Latest update February 1st, 2025 6:45 AM
Sep 14, 2018 News
By Richard Krah
Signing a contract with China is like, ascribing to the boiling frog effect; a fable describing a frog being boiled alive slowly.
If you drop a frog suddenly into boiling water, it will jump out, but if you put that same frog in a vessel of water and start heating the water gradually, it will adjust its body temperature accordingly until it reaches a stage beyond its capacity and dies foolishly.
It’s rather pathetic how China is re-colonizing Africa by appealing to the ignorance and selfish interests of the leaders.
Today, the Chinese are offering mouthwatering deals to Africa, both in cash transactions and the outmoded or rather defunct barter trade, which seem very attractive on the outlook but dangerous in reality.
The Zambian government contracted the Chinese, lazy-thought and glossed over details thinking they were granting consent to genuine terms but the whole thing just morphed into modern day colonialism.
China is now proposing to take over the Kenneth Kaunda International Airport should Zambia Government fail to pay back its huge foreign debt on time.
The issue of whether Zambia possesses the required economic muscle to repay that debt is in contention considering the amount involved. It’s typical of the Chinese strategy.
That, moreover, is not the only thing Zambian suffered from China; the Chinese already own 60% shares of the Zambian National Broadcasting Corporation which means, Chinese have an influence over what should or should not be premiered on their sets.
Ghana is equally toeing the same line as its leaders have started signing contracts already; Chinese owned company, STARTIME is gradually gaining grounds over our major institutions, the biggest mining companies will soon be “taken” over by a Chinese company and many others.
Now if this is not modern day slavery, what then is it? The 21st century African slave is never in chain; we are in debt caused by the ignorance or selfish interests of our leaders.
CHINA is “colonising” smaller countries by lending them massive amounts of money they can never repay, it’s been claimed.
The country is accused of leveraging massive loans it holds over small states worldwide to snatch assets and increase its military footprint.
Developing countries from Pakistan to Djibouti, the Maldives to Fiji, all owe huge amounts to China.
Already there are examples of defaulters being pressured into surrendering control of assets or allowing military bases on their land.
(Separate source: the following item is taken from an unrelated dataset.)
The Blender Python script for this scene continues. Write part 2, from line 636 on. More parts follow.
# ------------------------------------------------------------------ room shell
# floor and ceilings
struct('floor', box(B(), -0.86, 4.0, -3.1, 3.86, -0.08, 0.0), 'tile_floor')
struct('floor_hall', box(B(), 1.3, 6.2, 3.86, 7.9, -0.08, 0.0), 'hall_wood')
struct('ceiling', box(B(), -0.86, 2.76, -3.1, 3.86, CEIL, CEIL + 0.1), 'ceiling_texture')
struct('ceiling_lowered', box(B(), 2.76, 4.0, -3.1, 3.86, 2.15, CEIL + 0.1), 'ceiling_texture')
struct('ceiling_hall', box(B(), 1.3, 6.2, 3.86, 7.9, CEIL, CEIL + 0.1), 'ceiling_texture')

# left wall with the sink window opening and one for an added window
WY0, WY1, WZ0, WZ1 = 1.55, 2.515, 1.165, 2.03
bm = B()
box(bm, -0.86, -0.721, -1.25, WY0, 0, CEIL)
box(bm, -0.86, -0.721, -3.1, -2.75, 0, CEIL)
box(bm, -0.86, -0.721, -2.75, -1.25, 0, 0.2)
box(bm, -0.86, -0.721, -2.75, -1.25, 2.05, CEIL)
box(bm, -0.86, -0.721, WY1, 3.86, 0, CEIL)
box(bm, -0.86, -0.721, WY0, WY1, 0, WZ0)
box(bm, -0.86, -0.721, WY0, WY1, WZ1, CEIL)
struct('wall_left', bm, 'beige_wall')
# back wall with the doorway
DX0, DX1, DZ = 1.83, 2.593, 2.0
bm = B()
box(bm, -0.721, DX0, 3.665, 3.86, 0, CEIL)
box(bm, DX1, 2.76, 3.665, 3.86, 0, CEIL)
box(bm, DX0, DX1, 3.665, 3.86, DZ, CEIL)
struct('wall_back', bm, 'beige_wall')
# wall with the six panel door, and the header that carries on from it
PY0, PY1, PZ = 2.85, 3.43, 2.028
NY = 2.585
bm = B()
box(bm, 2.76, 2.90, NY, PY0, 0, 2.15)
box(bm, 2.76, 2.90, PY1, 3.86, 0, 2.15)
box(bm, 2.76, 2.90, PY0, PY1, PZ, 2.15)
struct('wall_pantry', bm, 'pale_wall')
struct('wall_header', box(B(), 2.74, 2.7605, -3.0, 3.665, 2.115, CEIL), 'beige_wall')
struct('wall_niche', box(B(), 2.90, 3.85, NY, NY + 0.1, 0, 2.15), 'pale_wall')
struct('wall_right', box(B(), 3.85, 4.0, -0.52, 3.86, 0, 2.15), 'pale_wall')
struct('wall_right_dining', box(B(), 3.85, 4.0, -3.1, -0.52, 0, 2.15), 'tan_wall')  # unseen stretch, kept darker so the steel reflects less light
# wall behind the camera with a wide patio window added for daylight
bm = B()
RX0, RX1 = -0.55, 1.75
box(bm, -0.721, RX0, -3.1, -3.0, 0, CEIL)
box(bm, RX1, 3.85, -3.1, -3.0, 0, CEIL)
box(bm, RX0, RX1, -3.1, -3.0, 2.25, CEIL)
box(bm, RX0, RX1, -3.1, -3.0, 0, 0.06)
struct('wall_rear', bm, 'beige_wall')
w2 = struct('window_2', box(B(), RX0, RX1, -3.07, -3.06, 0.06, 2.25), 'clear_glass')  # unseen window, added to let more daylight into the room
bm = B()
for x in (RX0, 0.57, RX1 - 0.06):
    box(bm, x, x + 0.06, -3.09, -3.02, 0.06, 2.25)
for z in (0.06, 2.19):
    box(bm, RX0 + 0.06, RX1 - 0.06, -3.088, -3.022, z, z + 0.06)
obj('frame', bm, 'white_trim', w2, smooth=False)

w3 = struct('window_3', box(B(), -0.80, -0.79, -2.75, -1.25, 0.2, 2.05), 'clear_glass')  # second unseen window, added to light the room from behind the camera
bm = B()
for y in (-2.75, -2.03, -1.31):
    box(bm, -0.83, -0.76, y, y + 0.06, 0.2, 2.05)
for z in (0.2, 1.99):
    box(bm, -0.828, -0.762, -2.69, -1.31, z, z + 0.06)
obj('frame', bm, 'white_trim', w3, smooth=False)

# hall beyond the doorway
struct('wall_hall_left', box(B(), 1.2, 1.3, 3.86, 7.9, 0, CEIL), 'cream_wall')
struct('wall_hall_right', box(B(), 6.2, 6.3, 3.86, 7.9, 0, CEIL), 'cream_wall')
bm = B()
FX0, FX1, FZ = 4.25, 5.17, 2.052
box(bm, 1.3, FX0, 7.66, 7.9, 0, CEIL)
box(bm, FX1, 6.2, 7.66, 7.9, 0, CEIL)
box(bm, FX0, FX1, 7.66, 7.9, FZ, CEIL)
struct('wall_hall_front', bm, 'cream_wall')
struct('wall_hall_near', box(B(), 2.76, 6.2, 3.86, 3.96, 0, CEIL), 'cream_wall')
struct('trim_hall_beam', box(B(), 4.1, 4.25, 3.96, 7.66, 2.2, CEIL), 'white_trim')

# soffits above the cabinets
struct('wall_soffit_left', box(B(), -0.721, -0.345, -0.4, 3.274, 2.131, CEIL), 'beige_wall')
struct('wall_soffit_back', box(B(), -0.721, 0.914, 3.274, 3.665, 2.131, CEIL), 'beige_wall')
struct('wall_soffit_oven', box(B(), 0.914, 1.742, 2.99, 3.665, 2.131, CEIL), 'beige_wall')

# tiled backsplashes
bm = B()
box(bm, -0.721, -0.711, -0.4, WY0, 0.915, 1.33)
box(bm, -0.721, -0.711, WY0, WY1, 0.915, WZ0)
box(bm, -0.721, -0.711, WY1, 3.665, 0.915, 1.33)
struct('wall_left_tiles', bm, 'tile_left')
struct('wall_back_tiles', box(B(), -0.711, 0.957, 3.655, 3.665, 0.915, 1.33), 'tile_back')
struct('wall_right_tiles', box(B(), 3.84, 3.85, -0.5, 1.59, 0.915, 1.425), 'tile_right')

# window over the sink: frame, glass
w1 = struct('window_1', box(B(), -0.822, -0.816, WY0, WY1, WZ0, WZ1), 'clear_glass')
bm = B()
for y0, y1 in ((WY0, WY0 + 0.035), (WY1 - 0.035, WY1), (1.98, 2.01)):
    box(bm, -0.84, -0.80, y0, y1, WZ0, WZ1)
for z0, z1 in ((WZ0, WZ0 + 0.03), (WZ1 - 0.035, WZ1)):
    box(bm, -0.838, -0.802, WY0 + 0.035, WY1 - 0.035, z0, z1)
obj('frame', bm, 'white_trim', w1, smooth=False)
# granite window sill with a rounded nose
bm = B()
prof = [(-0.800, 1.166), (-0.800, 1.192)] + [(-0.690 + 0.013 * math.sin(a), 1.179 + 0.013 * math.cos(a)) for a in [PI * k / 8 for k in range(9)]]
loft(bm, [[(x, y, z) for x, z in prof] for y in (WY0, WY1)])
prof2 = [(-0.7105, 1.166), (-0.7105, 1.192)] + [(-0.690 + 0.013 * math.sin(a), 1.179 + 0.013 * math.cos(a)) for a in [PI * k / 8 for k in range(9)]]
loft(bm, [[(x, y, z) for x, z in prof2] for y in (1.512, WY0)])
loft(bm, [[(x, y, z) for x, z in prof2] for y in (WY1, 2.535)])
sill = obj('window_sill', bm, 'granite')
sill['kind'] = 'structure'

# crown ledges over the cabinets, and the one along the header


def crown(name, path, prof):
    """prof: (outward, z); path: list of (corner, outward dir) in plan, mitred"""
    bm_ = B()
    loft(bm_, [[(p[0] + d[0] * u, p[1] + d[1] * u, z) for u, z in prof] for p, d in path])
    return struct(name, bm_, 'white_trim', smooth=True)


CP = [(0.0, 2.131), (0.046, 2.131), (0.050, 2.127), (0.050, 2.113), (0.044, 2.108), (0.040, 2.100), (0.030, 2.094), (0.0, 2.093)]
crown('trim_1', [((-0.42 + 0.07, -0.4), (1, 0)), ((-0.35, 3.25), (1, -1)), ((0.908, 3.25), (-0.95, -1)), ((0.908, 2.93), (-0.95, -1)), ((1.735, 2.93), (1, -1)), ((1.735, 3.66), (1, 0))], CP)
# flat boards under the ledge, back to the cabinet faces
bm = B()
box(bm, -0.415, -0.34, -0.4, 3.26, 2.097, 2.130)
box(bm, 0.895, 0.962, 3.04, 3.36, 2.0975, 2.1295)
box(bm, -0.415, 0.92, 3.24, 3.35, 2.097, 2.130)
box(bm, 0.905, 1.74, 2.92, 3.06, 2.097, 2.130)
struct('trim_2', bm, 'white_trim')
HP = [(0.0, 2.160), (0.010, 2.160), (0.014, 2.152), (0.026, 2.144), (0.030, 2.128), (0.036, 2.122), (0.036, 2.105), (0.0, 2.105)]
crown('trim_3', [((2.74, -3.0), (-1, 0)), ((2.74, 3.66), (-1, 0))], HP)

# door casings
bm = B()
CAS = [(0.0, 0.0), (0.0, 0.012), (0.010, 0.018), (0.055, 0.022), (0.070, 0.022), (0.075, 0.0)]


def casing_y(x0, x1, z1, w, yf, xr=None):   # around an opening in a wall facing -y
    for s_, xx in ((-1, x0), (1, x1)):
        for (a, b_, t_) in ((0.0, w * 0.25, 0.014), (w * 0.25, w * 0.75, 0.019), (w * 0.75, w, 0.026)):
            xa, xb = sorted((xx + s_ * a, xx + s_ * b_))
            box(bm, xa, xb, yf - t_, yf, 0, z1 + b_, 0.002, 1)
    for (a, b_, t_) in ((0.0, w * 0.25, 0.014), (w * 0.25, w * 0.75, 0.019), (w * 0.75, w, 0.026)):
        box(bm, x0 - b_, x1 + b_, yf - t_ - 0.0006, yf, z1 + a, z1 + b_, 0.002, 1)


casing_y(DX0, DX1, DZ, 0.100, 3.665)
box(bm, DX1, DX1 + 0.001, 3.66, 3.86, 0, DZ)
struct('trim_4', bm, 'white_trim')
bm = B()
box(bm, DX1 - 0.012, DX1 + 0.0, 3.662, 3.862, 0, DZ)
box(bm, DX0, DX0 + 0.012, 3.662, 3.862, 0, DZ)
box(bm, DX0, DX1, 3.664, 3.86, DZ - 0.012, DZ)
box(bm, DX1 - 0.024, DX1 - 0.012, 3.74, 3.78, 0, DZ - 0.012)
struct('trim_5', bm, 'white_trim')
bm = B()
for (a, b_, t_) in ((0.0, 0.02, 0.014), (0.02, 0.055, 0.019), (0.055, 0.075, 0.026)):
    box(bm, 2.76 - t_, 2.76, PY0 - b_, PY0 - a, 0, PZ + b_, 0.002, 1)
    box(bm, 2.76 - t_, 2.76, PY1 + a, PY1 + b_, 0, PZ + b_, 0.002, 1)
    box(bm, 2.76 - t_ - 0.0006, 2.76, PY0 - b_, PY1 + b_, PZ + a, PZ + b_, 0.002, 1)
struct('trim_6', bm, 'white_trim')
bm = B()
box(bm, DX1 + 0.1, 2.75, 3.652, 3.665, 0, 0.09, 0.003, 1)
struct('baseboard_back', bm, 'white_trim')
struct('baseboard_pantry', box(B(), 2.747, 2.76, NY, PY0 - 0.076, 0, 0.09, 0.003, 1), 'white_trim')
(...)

Countries around the world owe huge sums to China. Some are calling it “debt-trap diplomacy.”
When countries are unable to repay the loans, China demands concessions for default.
Sri Lanka provided a prime example last year.
Owing more than US$1 billion in debt to China, Sri Lanka handed over a Deep Water Port to the Chinese government on a 99-year lease.
And Djibouti, home to the US military’s main base in Africa, also looks likely to cede control of a port terminal to a Beijing-linked firm.
America has been eager to stop the Doraleh Container Terminal falling into Chinese hands, particularly because it sits next to China’s only overseas military base.
In 2013, Guyana took hundreds of millions of dollars in loans to modernize the Cheddi Jagan International Airport (CJIA), and the Skeldon Sugar Factory Plant.
Those loans are now on the backs of Guyanese. But the nation got no use from the Skeldon plant.
And while China and the PPP said that CJIA would have been used as a hub for aircraft going to Africa and Asia, it is yet to be realized. In fact, plans to make that happen are not even in the pipeline.
Under the ruling Coalition Government, Guyana signed an MOU with China that paves the way for the Belt and Road Initiative to eventually come here.